Probate is the process by which a deceased person’s estate is administered, and occurs whether or not you die with a will (for the most part). If you have a will when you die, the probate process is in place to determine whether or not your will is valid (for example, confirming that it was created while you were of sound mind and not under duress). This is commonly referred to as “proving the will”. Once the will is proven to be valid, probate ensures that the wishes set forth within that will are properly executed.
If you die without a will, the first thing the probate court will do is appoint an administrator to be in charge of compiling and organizing all of your assets. This administrator is responsible for identifying, locating and dispersing your property to your legal heirs, based on the hierarchy of priority established in your state’s intestacy laws.
What Is Not Included In Intestacy?
Not every aspect of your property is included in the probate process, regardless of whether or not you die with a will. Non-probate assets include living trusts, retirement plans and life insurance policies with named beneficiaries. Jointly owned real estate with rights already granted to survivors is not included in probate proceedings either.
Who Receives Your Assets If You Die Without A Will?
- The way that your property is distributed if you die intestate is largely dependent upon whether you are single or married, and if you have children. Specifics may vary depending on your state of residence, but the basics are generally the same.
- If you are single and do not have children, the entirety of your assets will be distributed to your parents. If one of your parents has predeceased you, then your assets will be split between the surviving parent and any siblings you have. If both of your parents are no longer living, your estate will be divided equally among your siblings.
- If your siblings have predeceased you, your assets are divided between their children (your nieces and nephews); if you don’t have any nieces and nephews, your estate is distributed to more distant relatives on both your parents’ sides.
- If you are single and have children, your children will inherit your estate. If any of your children have predeceased you, their children (your grandchildren) will inherit their parents’ share of your estate.

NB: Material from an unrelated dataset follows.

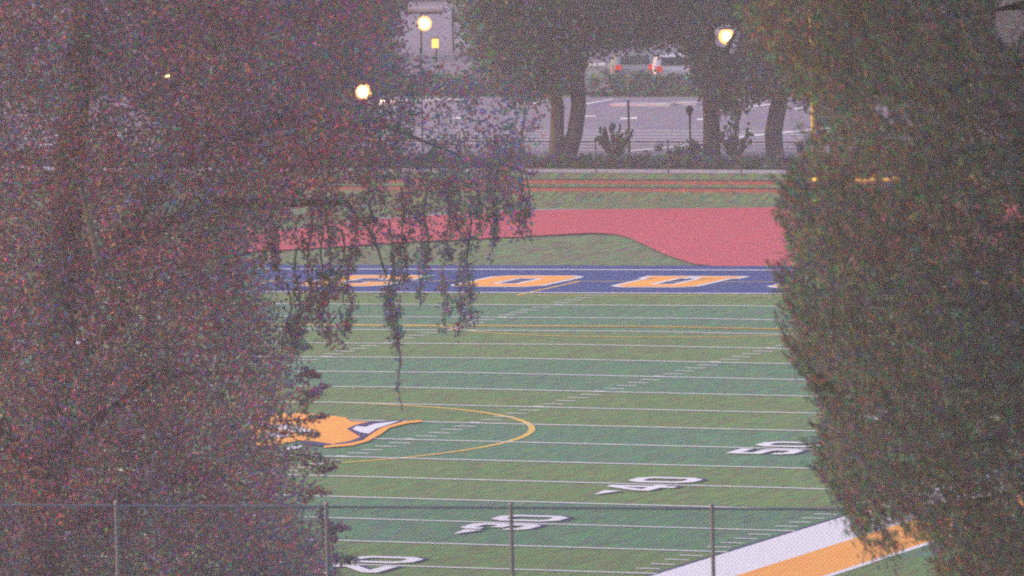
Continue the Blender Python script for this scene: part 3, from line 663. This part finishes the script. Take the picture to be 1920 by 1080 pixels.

- If you are single and your probate administrator cannot identify any relatives, your assets will likely be ceded to your state of residence.If you are married and survived by a spouse, the spouse will receive your estate, assuming that you owned your assets jointly. If you did not own your assets jointly, then the estate will be divided between your spouse and any children you have. If you don’t have children, the estate will be distributed to your spouse, surviving siblings and parents.
Do Domestic Partners Benefit If You Die Without A Will?
Once again, this depends on the state in which you live and the intestacy laws specific to that state. If your state recognizes domestic partnerships, then your partner is entitled to some or all of your assets, depending on whether or not children are involved. Many states do not extend benefits to domestic partners, however, which is why it’s crucial for those who are in committed relationships but not married to make provisions for their loved one in the event of their passing.
There are many reasons why people avoid creating a will. They may feel as though they don’t have enough property to warrant it; they may worry that it will be expensive or time-consuming to prepare; or they may feel uncomfortable with the prospect of facing their mortality. But creating a will is a proactive step in ensuring that your wishes are respected and your loved ones are taken care of after your passing. The information provided above is not meant to replace expert estate planning, tax, or financial advice. As you design your estate plan, please reach out to a qualified professional.